AIA's United States parent company American International Group Inc has become the biggest financial company by market value, eclipsing Citigroup Inc.

Monday, December 11th 2000, 10:38PM

AIA's United States parent company American International Group Inc has become the biggest financial company by market value, eclipsing Citigroup Inc.

Recently the company passed Citigroup with a market capitalisation of US$ $214.6 billion.

While AIG's size makes it a plausible candidate to gobble up others amid an unprecedented wave of financial industry mergers, its 75-year-old chairman Maurice R. "Hank" Greenberg says he's not much interested in what's available.

"We're a disciplined buyer. We don't buy things for the sake of buying," Greenberg said at a recent seminar sponsored by Credit Suisse First Boston. "But we're in an environment where some of these things may come home pretty quick."

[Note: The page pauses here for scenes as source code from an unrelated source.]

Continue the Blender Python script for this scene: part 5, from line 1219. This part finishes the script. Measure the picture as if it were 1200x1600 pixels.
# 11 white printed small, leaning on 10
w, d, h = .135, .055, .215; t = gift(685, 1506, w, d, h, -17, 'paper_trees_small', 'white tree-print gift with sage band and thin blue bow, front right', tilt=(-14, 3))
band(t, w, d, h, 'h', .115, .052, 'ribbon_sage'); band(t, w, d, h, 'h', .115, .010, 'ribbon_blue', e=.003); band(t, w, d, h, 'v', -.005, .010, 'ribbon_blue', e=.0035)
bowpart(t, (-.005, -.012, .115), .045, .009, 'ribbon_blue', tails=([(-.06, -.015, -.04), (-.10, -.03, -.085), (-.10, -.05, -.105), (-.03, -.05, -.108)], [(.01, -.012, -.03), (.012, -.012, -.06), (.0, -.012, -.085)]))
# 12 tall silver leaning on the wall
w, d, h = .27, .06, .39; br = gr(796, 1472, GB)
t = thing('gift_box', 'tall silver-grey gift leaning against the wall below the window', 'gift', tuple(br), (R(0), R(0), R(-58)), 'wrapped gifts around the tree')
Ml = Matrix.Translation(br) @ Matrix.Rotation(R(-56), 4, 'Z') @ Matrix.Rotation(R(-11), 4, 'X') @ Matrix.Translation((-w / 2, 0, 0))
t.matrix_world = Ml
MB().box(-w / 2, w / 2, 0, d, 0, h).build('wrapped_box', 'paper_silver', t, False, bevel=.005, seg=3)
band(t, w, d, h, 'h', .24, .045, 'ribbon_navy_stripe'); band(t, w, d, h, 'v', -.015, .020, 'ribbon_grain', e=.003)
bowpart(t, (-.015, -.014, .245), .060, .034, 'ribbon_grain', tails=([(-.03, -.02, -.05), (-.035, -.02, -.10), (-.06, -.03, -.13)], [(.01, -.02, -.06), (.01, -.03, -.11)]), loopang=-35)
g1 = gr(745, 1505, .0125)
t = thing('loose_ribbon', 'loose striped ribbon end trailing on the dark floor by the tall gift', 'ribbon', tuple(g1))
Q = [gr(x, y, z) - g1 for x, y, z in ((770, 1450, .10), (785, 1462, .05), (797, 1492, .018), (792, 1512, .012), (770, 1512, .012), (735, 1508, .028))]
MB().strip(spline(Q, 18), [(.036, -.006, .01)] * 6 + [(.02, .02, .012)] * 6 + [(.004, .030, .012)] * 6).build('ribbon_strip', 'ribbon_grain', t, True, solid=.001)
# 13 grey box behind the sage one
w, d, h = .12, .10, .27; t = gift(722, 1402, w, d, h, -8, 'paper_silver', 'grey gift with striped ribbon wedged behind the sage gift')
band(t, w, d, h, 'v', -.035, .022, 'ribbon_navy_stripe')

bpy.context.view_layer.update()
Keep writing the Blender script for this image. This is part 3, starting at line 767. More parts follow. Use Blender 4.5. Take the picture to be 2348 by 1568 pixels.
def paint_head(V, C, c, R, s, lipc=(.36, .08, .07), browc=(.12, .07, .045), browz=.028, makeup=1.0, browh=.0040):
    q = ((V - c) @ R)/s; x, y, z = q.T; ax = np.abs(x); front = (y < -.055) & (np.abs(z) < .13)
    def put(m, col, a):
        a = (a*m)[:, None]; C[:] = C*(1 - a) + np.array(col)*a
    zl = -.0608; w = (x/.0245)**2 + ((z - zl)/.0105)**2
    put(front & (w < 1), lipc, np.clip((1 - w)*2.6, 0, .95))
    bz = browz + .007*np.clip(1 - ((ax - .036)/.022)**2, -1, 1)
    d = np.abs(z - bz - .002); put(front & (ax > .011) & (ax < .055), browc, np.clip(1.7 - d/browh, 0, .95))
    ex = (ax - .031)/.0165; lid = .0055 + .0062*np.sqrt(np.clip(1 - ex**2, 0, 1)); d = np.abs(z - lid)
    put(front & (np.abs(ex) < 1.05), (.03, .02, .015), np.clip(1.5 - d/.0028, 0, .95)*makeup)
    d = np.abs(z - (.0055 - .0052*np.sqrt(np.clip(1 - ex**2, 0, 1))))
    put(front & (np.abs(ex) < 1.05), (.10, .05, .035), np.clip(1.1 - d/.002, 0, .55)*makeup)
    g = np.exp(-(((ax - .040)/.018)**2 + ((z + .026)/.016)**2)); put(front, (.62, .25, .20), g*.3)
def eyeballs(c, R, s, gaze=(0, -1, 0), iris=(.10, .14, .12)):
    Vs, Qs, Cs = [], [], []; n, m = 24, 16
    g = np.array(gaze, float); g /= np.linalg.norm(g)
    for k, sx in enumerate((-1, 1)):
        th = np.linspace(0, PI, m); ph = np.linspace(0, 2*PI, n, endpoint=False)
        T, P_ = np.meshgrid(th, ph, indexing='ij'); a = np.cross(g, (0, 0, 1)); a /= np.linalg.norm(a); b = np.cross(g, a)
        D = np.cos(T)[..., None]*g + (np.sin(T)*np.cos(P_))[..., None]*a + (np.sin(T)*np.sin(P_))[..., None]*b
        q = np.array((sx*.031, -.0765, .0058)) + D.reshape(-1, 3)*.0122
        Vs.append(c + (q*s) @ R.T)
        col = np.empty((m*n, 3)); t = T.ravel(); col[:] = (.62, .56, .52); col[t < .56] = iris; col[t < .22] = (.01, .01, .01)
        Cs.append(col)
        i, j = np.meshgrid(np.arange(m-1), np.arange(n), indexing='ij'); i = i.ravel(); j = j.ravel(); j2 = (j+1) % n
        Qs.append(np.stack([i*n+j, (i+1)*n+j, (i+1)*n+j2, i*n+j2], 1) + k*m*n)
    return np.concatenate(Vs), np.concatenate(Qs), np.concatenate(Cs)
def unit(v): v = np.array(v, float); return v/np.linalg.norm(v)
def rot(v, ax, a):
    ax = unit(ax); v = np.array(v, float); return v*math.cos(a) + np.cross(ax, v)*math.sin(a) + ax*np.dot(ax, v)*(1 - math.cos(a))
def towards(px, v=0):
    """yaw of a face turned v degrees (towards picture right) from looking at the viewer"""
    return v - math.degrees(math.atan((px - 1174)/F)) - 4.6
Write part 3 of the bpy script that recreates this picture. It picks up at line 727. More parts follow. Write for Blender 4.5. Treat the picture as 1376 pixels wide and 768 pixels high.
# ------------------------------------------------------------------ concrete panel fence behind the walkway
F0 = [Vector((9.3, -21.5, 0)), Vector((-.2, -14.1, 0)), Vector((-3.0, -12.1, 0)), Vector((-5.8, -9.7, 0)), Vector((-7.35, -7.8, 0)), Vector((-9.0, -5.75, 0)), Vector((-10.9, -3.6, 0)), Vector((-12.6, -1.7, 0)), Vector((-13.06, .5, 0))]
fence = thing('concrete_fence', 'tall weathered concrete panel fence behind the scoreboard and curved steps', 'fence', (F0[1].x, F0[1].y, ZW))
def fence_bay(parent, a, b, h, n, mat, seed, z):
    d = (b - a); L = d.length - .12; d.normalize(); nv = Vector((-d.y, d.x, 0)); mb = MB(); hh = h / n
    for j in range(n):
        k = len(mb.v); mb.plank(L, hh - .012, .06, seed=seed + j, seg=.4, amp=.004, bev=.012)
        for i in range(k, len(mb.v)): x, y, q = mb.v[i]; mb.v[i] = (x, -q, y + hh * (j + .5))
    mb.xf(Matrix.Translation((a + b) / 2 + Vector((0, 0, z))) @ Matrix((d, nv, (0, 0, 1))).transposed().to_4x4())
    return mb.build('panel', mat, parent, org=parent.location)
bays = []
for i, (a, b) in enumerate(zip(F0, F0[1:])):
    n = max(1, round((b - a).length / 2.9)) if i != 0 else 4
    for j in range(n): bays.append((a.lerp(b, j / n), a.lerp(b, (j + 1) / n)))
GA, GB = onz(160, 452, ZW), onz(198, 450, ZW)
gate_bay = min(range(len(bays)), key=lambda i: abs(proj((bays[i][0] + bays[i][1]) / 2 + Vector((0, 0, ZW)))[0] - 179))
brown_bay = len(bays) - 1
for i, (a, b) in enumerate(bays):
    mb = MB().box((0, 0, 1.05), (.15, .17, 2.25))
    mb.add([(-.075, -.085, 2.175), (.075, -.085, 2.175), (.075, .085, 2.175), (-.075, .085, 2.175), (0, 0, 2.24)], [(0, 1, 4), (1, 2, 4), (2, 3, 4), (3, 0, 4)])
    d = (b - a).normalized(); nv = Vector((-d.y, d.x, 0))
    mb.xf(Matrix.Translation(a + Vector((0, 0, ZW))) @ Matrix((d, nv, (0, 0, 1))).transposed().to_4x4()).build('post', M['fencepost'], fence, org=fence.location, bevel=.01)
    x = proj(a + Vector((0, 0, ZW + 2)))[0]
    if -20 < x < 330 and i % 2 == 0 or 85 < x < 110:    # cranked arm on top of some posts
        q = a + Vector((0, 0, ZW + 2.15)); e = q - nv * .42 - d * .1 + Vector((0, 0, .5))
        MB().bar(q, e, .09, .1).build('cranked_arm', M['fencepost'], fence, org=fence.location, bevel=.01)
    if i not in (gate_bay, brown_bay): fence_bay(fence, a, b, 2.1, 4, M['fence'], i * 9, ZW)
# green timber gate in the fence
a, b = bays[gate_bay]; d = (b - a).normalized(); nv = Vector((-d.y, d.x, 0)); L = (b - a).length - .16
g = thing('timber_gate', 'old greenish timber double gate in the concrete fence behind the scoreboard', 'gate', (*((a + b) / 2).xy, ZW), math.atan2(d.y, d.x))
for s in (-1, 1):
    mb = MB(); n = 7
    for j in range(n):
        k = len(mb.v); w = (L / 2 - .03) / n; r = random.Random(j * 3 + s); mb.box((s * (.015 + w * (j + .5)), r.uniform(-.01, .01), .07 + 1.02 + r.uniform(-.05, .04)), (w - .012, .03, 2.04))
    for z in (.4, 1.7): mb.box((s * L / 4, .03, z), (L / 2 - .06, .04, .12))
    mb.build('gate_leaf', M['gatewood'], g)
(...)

Instead, the 81-year-old company founded in Shanghai by Cornelius Starr wants to wring profits out of the rebound in insurance prices in the US -- training its underwriters how to raise rates without alienating customers. Most of its acquisitions will likely be in Asia, where it can snap up bargains in Japan, Taiwan, and Thailand, analysts say.

At the same time, succession is as big a question for the company. Greenberg's son Evan resigned abruptly in September, leaving no heir apparent.

"Clearly, there are concerns about who will replace senior management," Merrill Lynch Investment Management portfolio manager James Ellman says. "But AIG's management is considered quite deep."

Specialty Products

AIG's growth in recent years came as its rivals struggled to win a price war. AIG focuses on specialty products, which offer the highest profit margins and the most pricing power. These include insuring wealthy individuals' art and jewelry and insuring corporate executives against being kidnapped.

In the third quarter, its earnings rose 15% to US$1.41 billion while revenue rose 16% to US$11.1 billion.

The company's size and scale also keep its expense ratio -- the amount of every dollar from premiums spent on overhead -- at about half its nearest rivals. "AIG runs a 15% expense ratio when everybody else is at 30%," said A. Michael Frinquelli, a portfolio manager at Renaissance Fund Advisers.

AIG's shares trade at about 39 times earnings, more than double Citigroup's and three times Morgan Stanley Dean Witter & Co.'s.

AIG dwarfs all rivals. Its market value is almost 10 times that of Allstate Corp., the No. 2 auto and home insurer, and more than three times that of Axa SA, Europe's biggest insurer.